On the substance, the EDPS recommends the following:

the exemptions of the obligation to provide fingerprints should be dealt with in the VIS Regulation rather than in the CCI, in order to ensure clarity and consistency of this regime;

the age limits for fingerprinting and photographs should be given careful consideration, taking account of aspects of feasibility but also of considerations of ethics, convenience and accuracy;

photographs should not be considered as a ‘stand alone’ identification method but only as a supporting element;

outsourcing the processing of visa application to a private company should be admissible only if it involves a place under diplomatic protection, and is based on contractual clauses providing for effective oversight and liability of the contractor.

Done at Brussels, 27 October 2006

Peter HUSTINX

European Data Protection Supervisor


(1)  Proposal for a Regulation of the European Parliament and of the Council concerning the Visa Information System (VIS) and the exchange of data between Member States on short stay-visas (COM(2004)835 final) presented by the Commission on 28 December 2004

(2)  Opinion of 23 March 2005 on the Proposal for a Regulation of the European Parliament and of the Council concerning the Visa Information System (VIS) and the exchange of data between Member States on short stay-visas, OJ C 181, 23.7.2005, p. 13.
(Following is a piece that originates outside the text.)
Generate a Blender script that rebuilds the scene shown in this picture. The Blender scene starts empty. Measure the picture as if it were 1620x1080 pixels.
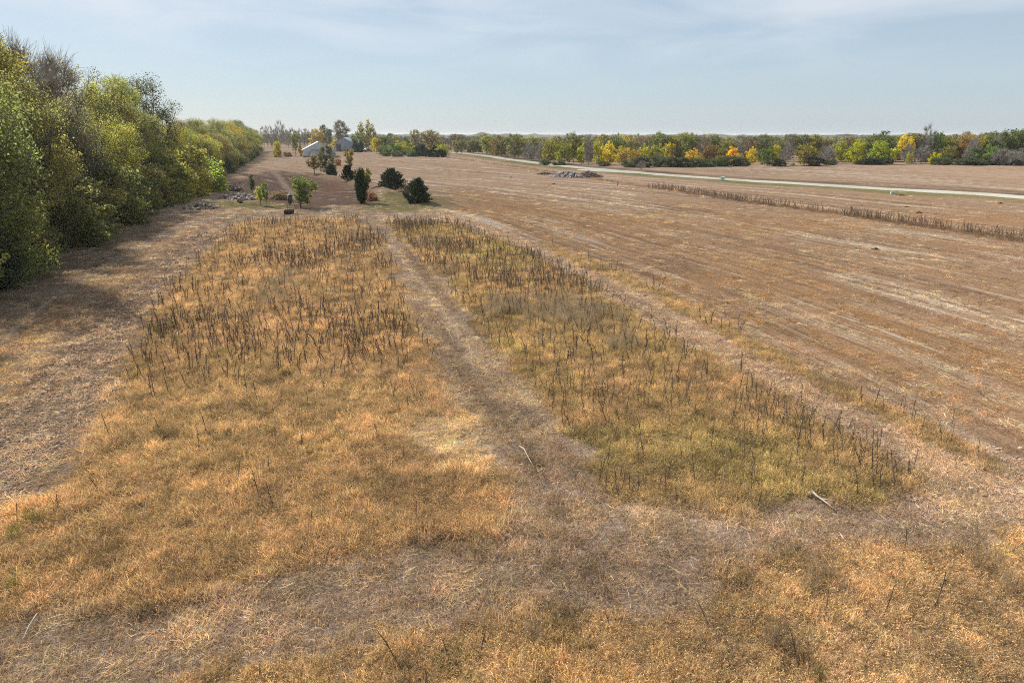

(3)  ‘[Biometrics] offer a quasi-absolute distinctiveness, i.e. each individual possesses unique biometrics. They almost never change throughout a person's life which provides permanency to these characteristics. Everybody have the same physical “elements” which also gives to biometrics a dimension of universality.’, ibid.

(4)  COM (2005) 597 final.

(5)  The fact that the legal basis is different — Article 62 (2) b) ii for the CCI, Article 66 for the VIS proposal — does not prevent the legislator from dealing with this matter in the same text.

(6)  Explanatory Memorandum, page 5

(7)  As underlined in a study commissioned by the Dutch government, in J.E. DEN HARTOGH et al., How do you measure a child? A study into the use of biometrics in children, 2005, TNO.

(8)  See e.g. A. HICKLIN and R. KHANNA, The Role of Data Quality in Biometric Systems, MTS, 9 February 2006.

(9)  This problem exists already with the processing of applications by travel agencies; however, it is even more sensitive since biometric data are involved, and because the recourse to a travel agency is in principle not mandatory.